25 October 2006

The Fraud Behind US Elections

I remember growing up as a political junkie, intrigued with the drama of debates, and watching the televised presidential debates. These debates were always sponsored by what was to my young mind a strange group, The League of Women Voters. To me it sounded like a militia of warrior women defending the election system.

Whatever they were, this League crumbled when sponsorship was taken from them by the financiers of the US two-party junta.

It did not actually begin wth H. Ross Perot's invitation to join the debates, but that was the straw on the two-parties' back. The problem stirred with the historical challenge posed by Dr. Lenora Fulani, socialist, early gay-rights advocate, feminist, and presidential candidate from the New Alliance Party [in some states, aka Peace & Freedom Party]. Fulani had qualified from 1980 onward for Federal matching funds, had qualified to appear on the ballots of all 50 states, and yet was ignored by mainstream media.

She challenged the League of Women Voters to invite her to join the presidential debates, and the League refused with some garbage about her percentages not being high enough.

Enter Perot. His percentages met the League requirements, so to the chagrin of the two-party elite, he made his famous appearance between tweedle dee and tweedle dummer. But it would be the last time.

In a coups, the Democratic and Republican Parties snatched the historic debates from the League and created the Commission on Presidential Debates, which we have to this day. It should have been called the Commission to Keep the Two-Party System, because it assured no other party would grace the stage and be known to masses of people ever again.

This is YOUR democracy.

I tell this story because as we approach another election in a few weeks, we are stuck in the old narrative on national, state, and local levels.

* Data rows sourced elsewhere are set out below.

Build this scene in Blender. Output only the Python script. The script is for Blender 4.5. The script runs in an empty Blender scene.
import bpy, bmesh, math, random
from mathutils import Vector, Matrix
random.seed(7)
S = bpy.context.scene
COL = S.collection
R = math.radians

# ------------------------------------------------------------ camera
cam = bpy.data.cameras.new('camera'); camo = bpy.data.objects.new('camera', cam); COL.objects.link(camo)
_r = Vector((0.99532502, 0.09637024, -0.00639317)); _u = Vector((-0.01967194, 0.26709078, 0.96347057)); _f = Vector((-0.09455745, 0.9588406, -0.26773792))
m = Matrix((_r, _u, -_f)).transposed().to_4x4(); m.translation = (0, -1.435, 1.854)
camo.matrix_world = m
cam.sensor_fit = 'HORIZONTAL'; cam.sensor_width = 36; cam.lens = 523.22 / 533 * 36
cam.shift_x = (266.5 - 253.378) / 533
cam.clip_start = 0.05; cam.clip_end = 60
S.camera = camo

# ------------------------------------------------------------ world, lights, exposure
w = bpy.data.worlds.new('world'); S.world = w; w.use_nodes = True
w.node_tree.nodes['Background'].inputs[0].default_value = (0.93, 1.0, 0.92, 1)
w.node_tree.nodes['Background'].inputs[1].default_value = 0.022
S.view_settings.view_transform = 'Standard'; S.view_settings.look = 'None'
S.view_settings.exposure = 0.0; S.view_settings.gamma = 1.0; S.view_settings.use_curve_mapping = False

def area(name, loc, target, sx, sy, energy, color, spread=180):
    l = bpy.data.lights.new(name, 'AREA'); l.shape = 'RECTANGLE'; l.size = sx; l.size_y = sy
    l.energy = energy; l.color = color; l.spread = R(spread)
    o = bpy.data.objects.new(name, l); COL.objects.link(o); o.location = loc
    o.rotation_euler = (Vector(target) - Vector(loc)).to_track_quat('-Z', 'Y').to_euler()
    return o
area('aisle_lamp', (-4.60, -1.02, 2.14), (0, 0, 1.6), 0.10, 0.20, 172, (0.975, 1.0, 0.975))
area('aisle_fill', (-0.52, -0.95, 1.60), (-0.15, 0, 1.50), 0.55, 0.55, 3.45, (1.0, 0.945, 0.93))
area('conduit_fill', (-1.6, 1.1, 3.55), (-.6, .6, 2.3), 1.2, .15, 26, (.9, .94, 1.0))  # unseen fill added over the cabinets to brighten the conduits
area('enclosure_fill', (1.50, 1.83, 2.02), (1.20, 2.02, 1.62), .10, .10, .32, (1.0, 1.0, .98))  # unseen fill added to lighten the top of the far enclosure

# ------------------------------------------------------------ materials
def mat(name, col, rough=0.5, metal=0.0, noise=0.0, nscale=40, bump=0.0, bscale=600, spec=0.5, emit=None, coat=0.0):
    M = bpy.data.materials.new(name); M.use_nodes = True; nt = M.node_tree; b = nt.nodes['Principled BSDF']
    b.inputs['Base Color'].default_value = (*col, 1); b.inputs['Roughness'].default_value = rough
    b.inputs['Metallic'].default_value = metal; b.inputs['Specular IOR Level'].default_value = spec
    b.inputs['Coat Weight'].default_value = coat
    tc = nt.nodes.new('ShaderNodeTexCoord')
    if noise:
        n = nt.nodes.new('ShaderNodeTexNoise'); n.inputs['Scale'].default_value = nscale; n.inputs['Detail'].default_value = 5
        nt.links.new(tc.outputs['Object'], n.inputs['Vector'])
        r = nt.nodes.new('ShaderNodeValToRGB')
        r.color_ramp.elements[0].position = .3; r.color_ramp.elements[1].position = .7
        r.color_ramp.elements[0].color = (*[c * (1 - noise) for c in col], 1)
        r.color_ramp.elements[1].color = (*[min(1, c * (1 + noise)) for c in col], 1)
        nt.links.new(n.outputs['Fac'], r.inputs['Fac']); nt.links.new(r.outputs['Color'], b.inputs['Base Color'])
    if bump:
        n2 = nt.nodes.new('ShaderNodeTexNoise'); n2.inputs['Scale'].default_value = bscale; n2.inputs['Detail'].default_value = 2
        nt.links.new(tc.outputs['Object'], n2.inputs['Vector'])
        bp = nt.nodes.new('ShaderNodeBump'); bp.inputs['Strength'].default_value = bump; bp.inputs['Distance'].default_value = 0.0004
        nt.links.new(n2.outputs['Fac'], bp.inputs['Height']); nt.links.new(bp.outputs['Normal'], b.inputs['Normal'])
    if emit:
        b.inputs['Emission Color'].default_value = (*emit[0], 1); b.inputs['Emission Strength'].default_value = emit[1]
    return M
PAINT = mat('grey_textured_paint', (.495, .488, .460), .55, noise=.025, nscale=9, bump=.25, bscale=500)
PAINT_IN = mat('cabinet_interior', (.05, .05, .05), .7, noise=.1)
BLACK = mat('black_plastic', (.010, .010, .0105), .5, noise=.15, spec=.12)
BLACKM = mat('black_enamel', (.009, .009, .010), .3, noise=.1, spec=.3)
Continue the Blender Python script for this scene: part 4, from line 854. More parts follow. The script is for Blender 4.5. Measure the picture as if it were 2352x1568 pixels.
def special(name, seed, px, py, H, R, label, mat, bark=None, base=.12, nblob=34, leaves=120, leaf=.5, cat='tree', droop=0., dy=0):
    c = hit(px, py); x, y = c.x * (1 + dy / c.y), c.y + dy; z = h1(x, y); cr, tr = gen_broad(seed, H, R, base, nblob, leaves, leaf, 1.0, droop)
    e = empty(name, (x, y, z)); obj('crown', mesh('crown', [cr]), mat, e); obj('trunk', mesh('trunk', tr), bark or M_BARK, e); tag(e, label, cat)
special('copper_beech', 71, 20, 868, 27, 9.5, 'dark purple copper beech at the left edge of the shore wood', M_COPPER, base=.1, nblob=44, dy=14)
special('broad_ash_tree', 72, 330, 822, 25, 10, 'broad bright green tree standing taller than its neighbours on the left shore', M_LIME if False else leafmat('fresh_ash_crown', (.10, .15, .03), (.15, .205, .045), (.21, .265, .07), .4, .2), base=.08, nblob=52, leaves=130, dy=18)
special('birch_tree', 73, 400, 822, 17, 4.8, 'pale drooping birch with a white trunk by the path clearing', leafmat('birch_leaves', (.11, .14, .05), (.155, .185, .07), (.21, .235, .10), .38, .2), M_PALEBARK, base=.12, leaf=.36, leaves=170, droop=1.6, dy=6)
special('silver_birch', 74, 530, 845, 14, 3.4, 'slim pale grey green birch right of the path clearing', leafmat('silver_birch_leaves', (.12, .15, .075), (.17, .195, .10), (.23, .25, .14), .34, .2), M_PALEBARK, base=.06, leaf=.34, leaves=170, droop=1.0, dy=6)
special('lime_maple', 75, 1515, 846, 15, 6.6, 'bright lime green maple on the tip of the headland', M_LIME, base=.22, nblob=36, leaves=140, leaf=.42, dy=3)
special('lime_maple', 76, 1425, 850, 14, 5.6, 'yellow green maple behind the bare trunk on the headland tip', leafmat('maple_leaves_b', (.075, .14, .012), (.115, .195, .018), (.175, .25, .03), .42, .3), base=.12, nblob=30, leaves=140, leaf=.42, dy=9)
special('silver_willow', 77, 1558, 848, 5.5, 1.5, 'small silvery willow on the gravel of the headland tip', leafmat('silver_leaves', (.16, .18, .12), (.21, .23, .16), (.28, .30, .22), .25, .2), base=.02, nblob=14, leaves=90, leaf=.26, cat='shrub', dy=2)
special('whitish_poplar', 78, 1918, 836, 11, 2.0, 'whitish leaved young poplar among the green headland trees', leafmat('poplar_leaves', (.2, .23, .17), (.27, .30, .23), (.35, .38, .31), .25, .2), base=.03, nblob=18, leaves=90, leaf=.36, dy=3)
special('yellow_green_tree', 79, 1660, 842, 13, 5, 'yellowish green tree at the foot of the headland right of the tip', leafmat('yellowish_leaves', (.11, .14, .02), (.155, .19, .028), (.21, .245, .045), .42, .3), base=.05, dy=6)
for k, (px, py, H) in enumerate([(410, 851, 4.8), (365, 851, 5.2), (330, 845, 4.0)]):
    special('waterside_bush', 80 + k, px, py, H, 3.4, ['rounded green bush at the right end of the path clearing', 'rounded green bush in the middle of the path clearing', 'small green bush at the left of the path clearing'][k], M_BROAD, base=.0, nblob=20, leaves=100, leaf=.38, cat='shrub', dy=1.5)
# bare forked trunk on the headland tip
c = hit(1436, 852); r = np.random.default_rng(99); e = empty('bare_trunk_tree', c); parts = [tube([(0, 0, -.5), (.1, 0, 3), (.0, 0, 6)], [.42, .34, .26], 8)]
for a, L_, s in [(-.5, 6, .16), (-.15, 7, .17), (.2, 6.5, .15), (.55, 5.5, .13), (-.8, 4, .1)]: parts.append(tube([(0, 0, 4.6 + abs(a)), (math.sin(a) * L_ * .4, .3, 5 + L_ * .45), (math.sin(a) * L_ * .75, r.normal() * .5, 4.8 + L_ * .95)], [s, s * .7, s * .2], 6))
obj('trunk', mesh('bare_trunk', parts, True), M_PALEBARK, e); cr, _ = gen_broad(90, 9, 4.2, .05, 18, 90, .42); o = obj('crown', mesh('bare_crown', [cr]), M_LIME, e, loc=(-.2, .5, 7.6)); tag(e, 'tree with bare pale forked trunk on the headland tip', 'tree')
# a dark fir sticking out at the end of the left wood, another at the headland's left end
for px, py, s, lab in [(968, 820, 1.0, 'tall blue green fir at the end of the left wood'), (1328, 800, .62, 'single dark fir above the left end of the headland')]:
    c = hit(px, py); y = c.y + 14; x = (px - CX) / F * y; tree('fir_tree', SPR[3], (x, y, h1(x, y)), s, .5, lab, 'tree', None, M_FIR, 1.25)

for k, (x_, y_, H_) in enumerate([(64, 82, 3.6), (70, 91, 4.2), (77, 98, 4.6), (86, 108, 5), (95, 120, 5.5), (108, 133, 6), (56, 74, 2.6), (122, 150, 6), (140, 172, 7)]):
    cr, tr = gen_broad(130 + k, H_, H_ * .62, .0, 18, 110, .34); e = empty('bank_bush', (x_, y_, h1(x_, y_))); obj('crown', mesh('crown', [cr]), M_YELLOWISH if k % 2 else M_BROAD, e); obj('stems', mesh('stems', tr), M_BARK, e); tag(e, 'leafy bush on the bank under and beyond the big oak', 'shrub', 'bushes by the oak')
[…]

Why bother voting when the choices given us at that critical point have been pre-screened and pre-weeded by interests diametrically opposed to working people and the poor? Fidel, after the Cuban Revolution, 1959, promised to hold elections. But when he saw what the US was planning by heavily funding candidates who would give Cuban lands back to the US, the revolutionary government cancelled the elections: he noted, in the 2nd Declaration of Havana, what elections in the West actually are: ways for the US, the monopolies, and Cuba's ruling class to offer versions of their policies and the people given the indignity to ratify them. To what end? Not to the benefit of working people certainly.

Interestingly, when Nicaraguan president Daniel Ortega pondered whether to hold elections in the late 1980's after 10 years of bloody US-backed Contra war, Fidel cautioned him what would happen, and certainly did happen. The US CIA flooded Violeta Chamorro's election coffer with millions of dollars, and she handily beat Ortega and plunged Nicaragua's poor into pre-revolution poverty.

I hope Iraq's dissidents are taking note as the US tries to bring democracy there.

Green Party and Socialist Party USA candidates are being ignored by the press and excluded from televised debates all over the US. They are told that they are not known, they are told that people usually vote for Democrats or Republicans so their presence would be a distraction, they are told they are not polling high enough to qualify.

Peter Camejo, Green Party gubernatorial candidate in California, is a member of a party which has polled high enough to be recognized by California's Secretary of State [the Socialist Party USA has not]; he polled third in the infamous run-off between Schwarzenegger and Grey Davis ... and yet, he will not be covered, has not been covered by the press, and was not allowed into the debate between the current Republican governor and Democrat Phil Angelides.

Meanwhile, we are in a state of angst about Electronic Voting Machines, worried that our votes might not be fairly counted, demanding a paper receipt.

So what if they are or aren't counted when what we are being offered to vote for has been pre-treated and homogenized by corporate interests and ruling elites?

Why vote at all? Moreover, why vote when we apparently have no democracy in which to participate? I think it was Emma Goldman who said that Voting was the Opiate of the masses, and that every 4 years they doped themselves.

I cannot think of any significant social movement won at a ballot box: the abolition of chattel slavery, voting rights for women, the 8-hour work day, the minimum wage ... not even the end of the British colony soon to be known as the United States of America. None came to us by ballot but by struggle and organizing and war.